Even back then there would be an exception, an African American who, somehow, would be able to slip through the de facto segregation. One was Mary Grace Jordan. My high school friend and I were talking about her the other day.
We recalled that when we were seventh-graders, we had an English teacher who, one morning, asked us to write a little paper on a trip we had taken. A hand went up. It belonged to Mary Grace, the only black in that particular class. She was a shy girl, and I remember the anguish in her voice as she said, "Ma'am, I can't do it. I've never been anywhere." The teacher, incredulous, said: "But you've been on some little trips, haven't you - maybe out fishing or a picnic?" "No Ma'am," she said. "I've never been any place."
I know how I felt for this little girl's pain and embarrassment. And I'm sure others in that room did, too. We white kids back then never thought about how hard it was to be a black.
Then there was our class's 25th anniversary get-together, when I was seated next to Mary Grace and her husband. She told me that she - somehow - had been able to break through all the economic and racial barriers and attend the University of Illinois. And she said that after graduation she had been able to carve out a fine career for herself. I knew I was talking to the real hero of our class.
When I was in law school at the U of I in the late '30s, there was one race-related incident that I have often recalled, uncomfortably. One day a professor was talking about the post-Civil War constitutional amendment that stated that no citizen could be denied equal protection under the law.
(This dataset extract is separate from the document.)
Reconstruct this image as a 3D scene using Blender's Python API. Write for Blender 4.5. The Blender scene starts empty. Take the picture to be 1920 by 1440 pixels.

Yet at no time did the teacher or anyone in the class comment about the continuing denial of protection of the law to blacks - particularly in the South, but in the North, too.
There was one black student in the room, the only one in the law school at the time. And I knew that because of his race he had had difficulty in finding housing. Looking back now I wish I had had the courage to speak up in his behalf and ask why that amendment remained nothing but empty words.